Gregos, baianos e troianos
Por ROBERTO VIEIRA
Grande parte da humanidade admira a arte da diplomacia, a qual entre outras definições significa também a habilidade para lidar com outras pessoas, o tato, o jeito, não necessariamente o jeitinho brasileiro. Qual de nós nunca conheceu na escola, na família ou na vida aquela pessoa que conseguia trafegar entre todas as vertentes e sempre ser benquisto? Alguém que conseguia o milagre de agradar gregos, baianos e troianos? Um Tancredo em sua fase final de vida, ou um Adenauer, um Sandro Pertini?
Pois bem, meu ídolo nesse quesito é o Arnaldo, velho colega dos tempos de jardim de infância. Arnaldo que acaba de aprontar mais uma das suas.
Anteontem, Arnaldo chegou cheio dos escoceses e brahmas na comemoração de Natal familiar. E chegou trajando a camisa do Santa Cruz, hálito etílico nas alturas e metade do peru que sua esposa havia encomendado para a ceia na casa da mãe – dela – comido… Pelo marido, no caminho para a casa da sogra – dele.
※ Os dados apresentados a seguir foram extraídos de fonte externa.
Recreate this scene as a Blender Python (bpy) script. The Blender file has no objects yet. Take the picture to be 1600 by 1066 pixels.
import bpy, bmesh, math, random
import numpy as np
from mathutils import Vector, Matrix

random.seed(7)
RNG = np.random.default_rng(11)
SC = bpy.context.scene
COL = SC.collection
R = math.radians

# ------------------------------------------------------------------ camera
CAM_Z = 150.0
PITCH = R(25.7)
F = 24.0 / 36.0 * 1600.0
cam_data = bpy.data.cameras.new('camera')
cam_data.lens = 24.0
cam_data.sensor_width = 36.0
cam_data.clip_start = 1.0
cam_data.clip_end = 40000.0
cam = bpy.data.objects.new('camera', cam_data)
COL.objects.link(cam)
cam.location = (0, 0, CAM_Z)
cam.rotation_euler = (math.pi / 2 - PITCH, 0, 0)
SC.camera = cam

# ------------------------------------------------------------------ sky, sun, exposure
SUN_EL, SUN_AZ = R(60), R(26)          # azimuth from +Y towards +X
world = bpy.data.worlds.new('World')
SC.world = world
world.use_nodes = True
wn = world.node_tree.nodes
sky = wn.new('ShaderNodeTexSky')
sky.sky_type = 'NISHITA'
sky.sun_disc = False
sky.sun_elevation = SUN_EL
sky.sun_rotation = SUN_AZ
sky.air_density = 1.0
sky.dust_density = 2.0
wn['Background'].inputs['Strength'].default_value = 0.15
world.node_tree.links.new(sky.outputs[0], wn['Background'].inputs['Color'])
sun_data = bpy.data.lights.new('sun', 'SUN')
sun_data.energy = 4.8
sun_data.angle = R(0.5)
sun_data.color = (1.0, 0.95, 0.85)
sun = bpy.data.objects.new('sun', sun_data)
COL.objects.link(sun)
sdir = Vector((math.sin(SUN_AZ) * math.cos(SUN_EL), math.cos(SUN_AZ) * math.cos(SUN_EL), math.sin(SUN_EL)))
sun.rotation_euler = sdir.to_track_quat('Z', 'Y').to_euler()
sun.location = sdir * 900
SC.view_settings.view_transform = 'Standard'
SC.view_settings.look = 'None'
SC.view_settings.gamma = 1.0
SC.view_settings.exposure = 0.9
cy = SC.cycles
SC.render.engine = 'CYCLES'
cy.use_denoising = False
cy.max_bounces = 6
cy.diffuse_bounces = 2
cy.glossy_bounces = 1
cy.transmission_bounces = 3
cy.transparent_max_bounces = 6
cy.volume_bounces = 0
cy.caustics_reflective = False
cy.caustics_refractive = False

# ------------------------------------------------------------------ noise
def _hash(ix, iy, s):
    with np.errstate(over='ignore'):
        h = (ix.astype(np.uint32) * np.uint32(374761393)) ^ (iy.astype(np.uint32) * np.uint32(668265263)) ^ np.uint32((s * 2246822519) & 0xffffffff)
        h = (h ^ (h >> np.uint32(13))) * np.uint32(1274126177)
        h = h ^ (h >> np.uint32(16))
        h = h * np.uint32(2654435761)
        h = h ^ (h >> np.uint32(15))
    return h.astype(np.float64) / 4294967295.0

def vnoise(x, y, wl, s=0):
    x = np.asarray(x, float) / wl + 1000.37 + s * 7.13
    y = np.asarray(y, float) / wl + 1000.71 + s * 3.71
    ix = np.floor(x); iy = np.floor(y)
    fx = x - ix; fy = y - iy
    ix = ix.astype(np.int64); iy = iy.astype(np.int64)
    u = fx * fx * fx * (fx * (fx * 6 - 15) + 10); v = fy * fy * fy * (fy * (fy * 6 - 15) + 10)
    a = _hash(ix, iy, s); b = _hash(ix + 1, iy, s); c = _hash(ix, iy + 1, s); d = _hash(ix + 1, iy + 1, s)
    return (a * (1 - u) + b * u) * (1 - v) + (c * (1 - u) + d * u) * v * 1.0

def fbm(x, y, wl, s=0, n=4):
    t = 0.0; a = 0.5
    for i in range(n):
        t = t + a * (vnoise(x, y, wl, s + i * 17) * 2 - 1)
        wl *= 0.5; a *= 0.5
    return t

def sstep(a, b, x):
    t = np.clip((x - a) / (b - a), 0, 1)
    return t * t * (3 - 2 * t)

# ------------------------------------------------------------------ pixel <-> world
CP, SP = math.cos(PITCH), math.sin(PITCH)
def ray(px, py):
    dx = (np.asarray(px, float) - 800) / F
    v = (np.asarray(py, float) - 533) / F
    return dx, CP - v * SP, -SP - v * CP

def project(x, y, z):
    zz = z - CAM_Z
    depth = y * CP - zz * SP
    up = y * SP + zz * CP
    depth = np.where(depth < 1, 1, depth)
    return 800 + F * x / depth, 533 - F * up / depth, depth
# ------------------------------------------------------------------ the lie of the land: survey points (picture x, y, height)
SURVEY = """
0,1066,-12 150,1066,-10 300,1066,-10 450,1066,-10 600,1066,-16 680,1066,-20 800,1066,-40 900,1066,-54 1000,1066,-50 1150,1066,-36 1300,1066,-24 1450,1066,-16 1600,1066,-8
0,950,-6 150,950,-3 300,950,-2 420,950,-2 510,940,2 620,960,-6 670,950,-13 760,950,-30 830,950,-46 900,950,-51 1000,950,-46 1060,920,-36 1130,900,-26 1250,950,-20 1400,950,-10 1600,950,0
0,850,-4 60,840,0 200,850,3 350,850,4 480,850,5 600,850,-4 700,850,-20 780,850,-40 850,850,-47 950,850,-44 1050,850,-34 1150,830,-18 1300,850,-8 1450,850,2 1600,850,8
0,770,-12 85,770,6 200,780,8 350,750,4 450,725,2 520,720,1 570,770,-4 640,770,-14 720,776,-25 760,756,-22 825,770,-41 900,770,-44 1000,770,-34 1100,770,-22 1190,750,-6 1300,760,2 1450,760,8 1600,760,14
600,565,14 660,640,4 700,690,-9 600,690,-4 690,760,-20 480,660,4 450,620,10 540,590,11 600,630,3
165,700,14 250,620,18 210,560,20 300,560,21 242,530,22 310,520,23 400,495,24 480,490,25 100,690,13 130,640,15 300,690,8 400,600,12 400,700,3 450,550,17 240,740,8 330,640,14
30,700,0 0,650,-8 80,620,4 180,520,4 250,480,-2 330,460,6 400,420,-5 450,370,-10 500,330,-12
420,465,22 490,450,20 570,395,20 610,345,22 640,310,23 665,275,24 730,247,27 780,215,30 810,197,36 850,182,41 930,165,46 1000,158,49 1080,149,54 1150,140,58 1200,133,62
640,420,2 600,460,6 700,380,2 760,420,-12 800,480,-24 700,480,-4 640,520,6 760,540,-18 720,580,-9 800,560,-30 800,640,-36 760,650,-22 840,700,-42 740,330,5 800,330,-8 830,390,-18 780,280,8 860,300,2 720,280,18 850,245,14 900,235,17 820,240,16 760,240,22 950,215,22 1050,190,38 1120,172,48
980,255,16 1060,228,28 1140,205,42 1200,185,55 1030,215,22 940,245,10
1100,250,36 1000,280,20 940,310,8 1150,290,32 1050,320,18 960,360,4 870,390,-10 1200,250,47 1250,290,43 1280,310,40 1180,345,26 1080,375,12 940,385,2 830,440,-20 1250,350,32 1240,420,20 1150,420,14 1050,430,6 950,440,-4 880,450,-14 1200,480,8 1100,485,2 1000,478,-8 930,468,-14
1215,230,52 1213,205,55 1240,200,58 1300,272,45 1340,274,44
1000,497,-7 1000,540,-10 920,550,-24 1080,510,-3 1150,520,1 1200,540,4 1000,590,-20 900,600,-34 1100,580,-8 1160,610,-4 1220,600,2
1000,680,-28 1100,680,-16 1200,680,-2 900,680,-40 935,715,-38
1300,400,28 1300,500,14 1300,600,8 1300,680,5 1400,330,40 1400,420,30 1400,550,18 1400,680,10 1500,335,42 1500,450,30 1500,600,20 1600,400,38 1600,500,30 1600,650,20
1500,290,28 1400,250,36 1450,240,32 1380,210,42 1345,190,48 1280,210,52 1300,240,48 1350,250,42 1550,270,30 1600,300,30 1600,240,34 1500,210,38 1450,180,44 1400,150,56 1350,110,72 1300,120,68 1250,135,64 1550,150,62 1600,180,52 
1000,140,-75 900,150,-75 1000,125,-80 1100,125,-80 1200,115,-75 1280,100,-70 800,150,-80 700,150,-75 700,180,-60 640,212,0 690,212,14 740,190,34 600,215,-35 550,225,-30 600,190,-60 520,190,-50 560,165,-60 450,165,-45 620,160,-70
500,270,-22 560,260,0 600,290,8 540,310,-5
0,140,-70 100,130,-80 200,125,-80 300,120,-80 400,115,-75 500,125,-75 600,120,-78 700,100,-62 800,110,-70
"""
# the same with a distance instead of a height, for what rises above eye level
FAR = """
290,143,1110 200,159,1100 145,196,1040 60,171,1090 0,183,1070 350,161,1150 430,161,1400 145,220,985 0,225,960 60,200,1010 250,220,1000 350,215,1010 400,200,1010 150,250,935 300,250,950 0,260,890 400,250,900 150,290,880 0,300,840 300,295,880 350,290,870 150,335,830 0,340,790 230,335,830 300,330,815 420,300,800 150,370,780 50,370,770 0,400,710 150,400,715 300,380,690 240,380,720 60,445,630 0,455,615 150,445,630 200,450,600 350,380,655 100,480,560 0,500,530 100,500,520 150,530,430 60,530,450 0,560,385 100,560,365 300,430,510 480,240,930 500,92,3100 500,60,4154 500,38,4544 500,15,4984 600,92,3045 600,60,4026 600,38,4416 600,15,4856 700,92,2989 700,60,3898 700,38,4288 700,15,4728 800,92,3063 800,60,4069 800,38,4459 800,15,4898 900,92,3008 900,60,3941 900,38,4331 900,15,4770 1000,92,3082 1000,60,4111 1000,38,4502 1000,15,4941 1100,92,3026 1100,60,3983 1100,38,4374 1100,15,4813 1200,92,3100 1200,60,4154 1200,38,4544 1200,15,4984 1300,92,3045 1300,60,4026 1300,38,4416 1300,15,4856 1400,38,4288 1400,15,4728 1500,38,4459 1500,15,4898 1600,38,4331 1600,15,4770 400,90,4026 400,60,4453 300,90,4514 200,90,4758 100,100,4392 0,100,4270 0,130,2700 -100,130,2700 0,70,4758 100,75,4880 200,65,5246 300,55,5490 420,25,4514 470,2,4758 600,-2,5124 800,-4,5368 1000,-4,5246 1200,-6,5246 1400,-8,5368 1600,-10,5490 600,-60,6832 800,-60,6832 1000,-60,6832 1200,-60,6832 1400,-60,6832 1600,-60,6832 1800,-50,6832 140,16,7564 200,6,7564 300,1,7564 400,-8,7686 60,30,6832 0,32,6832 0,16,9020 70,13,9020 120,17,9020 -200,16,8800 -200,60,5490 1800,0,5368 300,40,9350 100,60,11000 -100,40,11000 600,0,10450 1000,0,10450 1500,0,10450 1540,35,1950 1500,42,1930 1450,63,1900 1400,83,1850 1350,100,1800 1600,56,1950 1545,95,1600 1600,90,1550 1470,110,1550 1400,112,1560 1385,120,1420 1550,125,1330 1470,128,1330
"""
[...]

A família já estava em polvorosa. Arnaldo havia saído para pegar o peru na padaria de tarde, avisou que o peru ainda estava assando, e depois mandou todo mundo para a casa da sogra dizendo que iria pra lá direto. Isso às cinco da tarde.
Já eram dez horas quando ele entrou na casa carregando, finalmente, o peru. Ou parte dele.
Arnaldo entrou, beijou o sogro rubro negro na bochecha, disse que a sogra estava muito sexy no vestido vermelho e nem ligou pro beliscão na coxa que recebeu de sua esposa. O restante da festa foi um espetáculo de baixaria e beijos na família, culminando com Arnaldo dormindo de cuecas na casinha do cachorro, um pitbull gente boa que comeu o resto do peru do Arnaldo, virou de lado e pegou no sono também.
Como toda cachaça termina algum dia, o sol da manhã despertou nosso amigo para a realidade do cotidiano. De cuecas e na casa da sogra, Arnaldo teve alguma dificuldade em encontrar suas calças e sua camisa do Santa Cruz. Devidamente trajado, nem se deu ao trabalho de dar bom dia a ninguém, saiu de fininho pelas ruas do Recife até chegar em casa onde tudo estava na mais perfeita paz. Filhos brincando e sua esposa assistindo televisão.
Nenhuma pergunta, nenhuma cara feia. Arnaldo tomou banho, vestiu o pijama e caiu no sono dos justos.
Porquê Arnaldo é diplomático, tão gente boa que pode tudo.
Quando foi de tarde, Arnaldo saiu para o mercado de São José e comprou três adereços para o carro, pendurando-os no espelho retrovisor do veículo. Junto deles, algumas fitinhas do Senhor do Bonfim, por via das dúvidas.
Fui perguntar pro Arnaldo por que aqueles adereços do Santa Cruz, Náutico e Sport no carro. Que brincadeira era aquela?
– Bom, o do Santa Cruz é por mim e pelos meninos. O do Sport pra agradar a esposa, o sogro e a sogra.
– E o do Náutico, Arnaldo?
– Esse é pra agradar a Geninha!
– Que Geninha?
– Geninha foi o motivo pra eu me atrasar pra ceia de Natal… A bebedeira era só teatro, bicho!